Drought stricken coffee plants in Brazil. Photo credit: Judith Ganes.
Coffee trade giant Volcafe predicts Brazil will produce less than 35 million 60-kilo bags in the 2025/26 season, revising the September estimate downward by 11 million bags to 34.4 million 132-pound bags.
The predicted 8.5 million bag shortfall marks a fifth year with demand outpacing arabica production. Global demand exceeded output by 5.5 million bags in 2024/25. Arabica coffee futures soared on the news. Prices have surged more than 80% this year.
Reuters reported that Volcafe initially thought Brazil “had the potential of moving the global supply and demand equilibrium back into a much-needed surplus.” According to Volcafe, a crop tour of 1,850 sample farms showed “the stark impact” of weather on coffee trees.
Volcafe described “significantly high levels of blossom failure” following a six-month drought that began in April. Reuters writes that Volcafe’s outlook for 2025/26 is worse than for the current season. Brazilian arabica production is expected to be 43.3 million bags.

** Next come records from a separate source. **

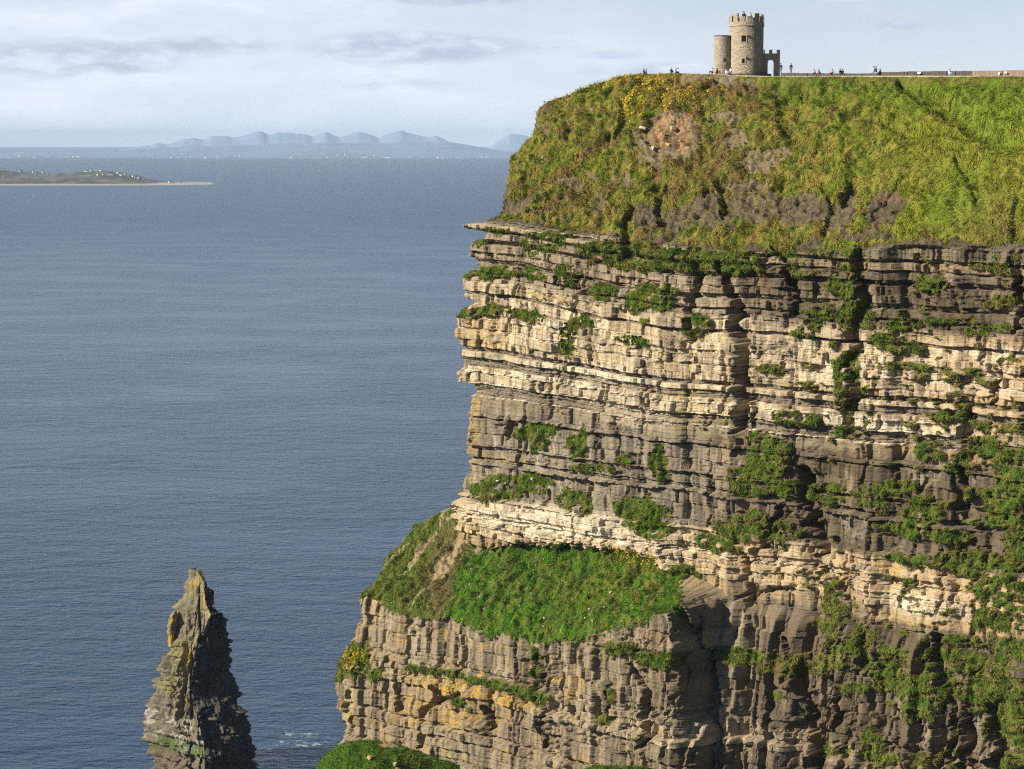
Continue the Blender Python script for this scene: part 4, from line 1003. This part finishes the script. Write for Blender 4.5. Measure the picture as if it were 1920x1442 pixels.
# ------------------------------------------------------------------ crest furniture
STONE, Ns = new_mat('tower_masonry')
def masonry(N, sc_=(1, 1, 1), a=(.47, .40, .30, 1), b=(.29, .24, .18, 1)):
    co = N.add('ShaderNodeTexCoord').outputs['Object']
    sp = N.add('ShaderNodeSeparateXYZ', ins={0: co}).outputs
    ang = N.math('MULTIPLY', N.math('ARCTAN2', sp[1], sp[0]), 3.0)
    uv = N.add('ShaderNodeCombineXYZ', ins={0: N.math('ADD', ang, N.math('MULTIPLY', sp[0], .0)), 1: sp[2]}).outputs[0]
    br = N.add('ShaderNodeTexVoronoi', feature='F1', ins={'Vector': N.add('ShaderNodeMapping', ins={'Vector': co, 'Scale': (1, 1, 1.9)}).outputs[0], 'Scale': 3.0})
    n = N.noise(co, 1.3, 6, .7); n2 = N.noise(co, 9, 4, .7)
    v = N.math('ADD', N.math('MULTIPLY', N.add('ShaderNodeSeparateColor', ins={0: br.outputs['Color']}).outputs[0], .55), N.math('MULTIPLY', n, .6))
    c = N.mix(N.ramp(v, .25, .85), a, b)
    c = N.mix(N.ramp(n2, .55, .8), c, (.10, .08, .06, 1))
    bp = N.add('ShaderNodeBump', ins={'Strength': 1.0, 'Distance': .12, 'Height': N.math('ADD', N.math('MULTIPLY', br.outputs['Distance'], -1.0), N.math('MULTIPLY', n2, .7))})
    p = N.add('ShaderNodeBsdfPrincipled', ins={'Base Color': c, 'Roughness': .9, 'Normal': bp.outputs[0]})
    N.add('ShaderNodeOutputMaterial', ins={0: p.outputs[0]})
masonry(Ns)
CAPST = simple('dressed_stone', (.40, .33, .24), .85, 3, .3)
SLAB = simple('dark_and_shaded_flagstone', (.075, .065, .062), .8, 2.5, .4, bump=.03)  # dark slate; along the fence its darkness also stands in for shade
SLABL = simple('lit_flagstone', (.24, .18, .13), .8, 2.5, .35, bump=.03)  # browner copy that paints the sunlit end of the fence
KERB = simple('pale_kerb_stone', (.42, .35, .25), .85, 1.5, .3)
GLASS = simple('tower_glass', (.03, .06, .07), .08)
PATH = simple('gravel_path', (.32, .27, .2), .95, 2, .25)

def pos(px, py, out):
    s, z = hit(px, py, out); p = P0+s*t_+out*n_; return Vector((p[0], p[1], z))

def ring_wall(name, r0, r1, z0_, z1_, seg, mat, parent, holes=(), a0=0, a1=2*PI, full=True, rough=0.0, rows=1):
    """hollow cylinder wall from radius r0 to r1; holes: (angle, half width m, zlo, zhi) cut clean through the outer skin"""
    bm = bmesh.new(); holes = [(h[0] % (2*PI), *h[1:]) for h in holes]
    zs = sorted(set([z0_, z1_] + [h[2] for h in holes] + [h[3] for h in holes]))
    angs = set(np.linspace(a0, a1, seg, endpoint=not full).tolist())
    for h in holes: angs |= {h[0]-h[1]/r1, h[0]+h[1]/r1}
    angs = sorted(angs); n = len(angs)
    def v(r, a, z): return bm.verts.new((r*math.cos(a), r*math.sin(a), z))
    outer = [[v(r1, a, z) for a in angs] for z in zs]; inner = [[v(r0, a, z) for a in angs] for z in zs]
    rng_ = range(n if full else n-1)
    for k in range(len(zs)-1):
        for i in rng_:
            j = (i+1) % n; am = (angs[i]+(angs[j] if j else angs[j]+2*PI))/2; zm = (zs[k]+zs[k+1])/2
            hole = any(abs(am-h[0]) < h[1]/r1 and h[2] < zm < h[3] for h in holes)
            if not hole:
                bm.faces.new([outer[k][i], outer[k][j], outer[k+1][j], outer[k+1][i]])
                bm.faces.new([inner[k][j], inner[k][i], inner[k+1][i], inner[k+1][j]])
            else:
                for (p, q_) in (((k, i), (k+1, i)), ((k+1, j), (k, j)), ((k, j), (k, i)), ((k+1, i), (k+1, j))):
                    try: bm.faces.new([outer[p[0]][p[1]], outer[q_[0]][q_[1]], inner[q_[0]][q_[1]], inner[p[0]][p[1]]])
                    except ValueError: pass
    for i in rng_:
        j = (i+1) % n
        bm.faces.new([outer[-1][i], outer[-1][j], inner[-1][j], inner[-1][i]])
        bm.faces.new([outer[0][j], outer[0][i], inner[0][i], inner[0][j]])
    if not full:
        for k in range(len(zs)-1):
            bm.faces.new([outer[k][0], outer[k+1][0], inner[k+1][0], inner[k][0]]); bm.faces.new([outer[k+1][-1], outer[k][-1], inner[k][-1], inner[k+1][-1]])
    bmesh.ops.recalc_face_normals(bm, faces=bm.faces)
    me = bpy.data.meshes.new(name); bm.to_mesh(me); bm.free()
    return link(name, me, mat, parent)
def disc(name, r, z0_, z1_, mat, parent, seg=48, r2=None):
    bm = bmesh.new(); r2 = r if r2 is None else r2
    a = [bm.verts.new((r*math.cos(t), r*math.sin(t), z0_)) for t in np.linspace(0, 2*PI, seg, endpoint=False)]
    b = [bm.verts.new((r2*math.cos(t), r2*math.sin(t), z1_)) for t in np.linspace(0, 2*PI, seg, endpoint=False)]
    bm.faces.new(a[::-1]); bm.faces.new(b)
    for i in range(seg): bm.faces.new([a[i], a[(i+1) % seg], b[(i+1) % seg], b[i]])
    me = bpy.data.meshes.new(name); bm.to_mesh(me); bm.free(); return link(name, me, mat, parent)

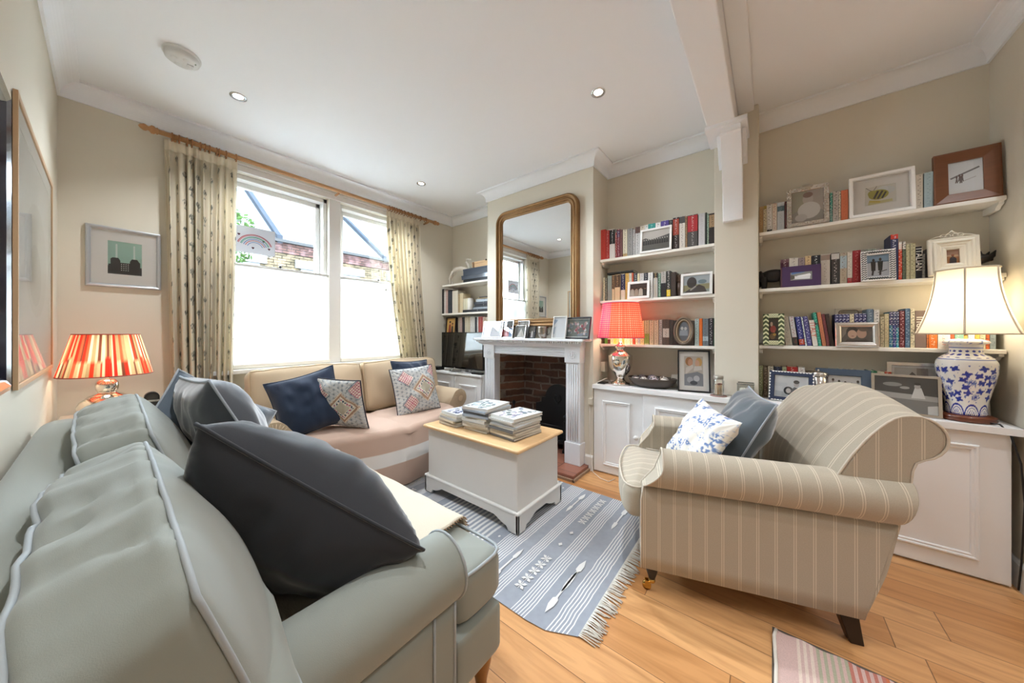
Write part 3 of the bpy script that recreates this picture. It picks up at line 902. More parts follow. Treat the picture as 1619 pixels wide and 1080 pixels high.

Coffee consultant Judith Ganes toured the coffee areas for 10 days in late October. “Areas I visited three years prior when there was a prior drought were under greater stress now than they were then. There was also more skeletonizing, with farmers deciding to chop off the branches, realizing they would not produce a sufficient crop to cover the cost of upkeep and mechanized harvesting.
Pruning will lower yields in 2025/26 but sets the stage for a strong recovery in 2026/27 after the tree is better rested, explains Ganes who owns J Ganes Consulting Research Reports.
Trees can self-correct based on conditions like the heavy rains that finally arrived in October. Ganes said that good soil moisture causes the cherries on the trees to size well and partially compensates for the reduced volume of cherries.
Volcafe also lowered its outlook for Brazil’s 2025/26 robusta crop by 1.5 million bags to 24 million bags. Globally robusta producers are expected to exceed demand by 1.2 million bags after four years of deficits.
Brazil's crop forecasting agency, Conab, cut its 2024 Brazil coffee production forecast on September 19 to 54.8 million bags from May's forecast of 58.8 million bags.
Vietnam is also experiencing adverse weather conditions, flooding fields delaying the harvest that is now underway. Colombia is recovering slowly from an El Nino-triggered drought early this year. According to meteorologists, Brazil is experiencing its driest weather since 1981.
A timeline of what stopped bull market moves in their tracks:
1977: consumers threatened to boycott purchasing coffee, accusing producers of intentionally holding back supplies
1985: Brazil's drought ended, and the producer had a mountain of coffee to cover the shortfall.
1994: Double frost in Brazil, but consumer stocks were plentiful.
1997: Roasters became more flexible in blends, using more robusta, which was in plentiful supply. The wide arbitrage reflected this.
2011: Surging differentials caused roasters to shift away from Colombian coffee following a 2-year crop problem.
2014/15: Brazil drought ended. More shifting in blends.
2021/22: Brazil delivered large volumes against New York for delivery.
Current: More demand shifting, reducing forward coverage, stretching supplies well in advance of the actual shortfall next season?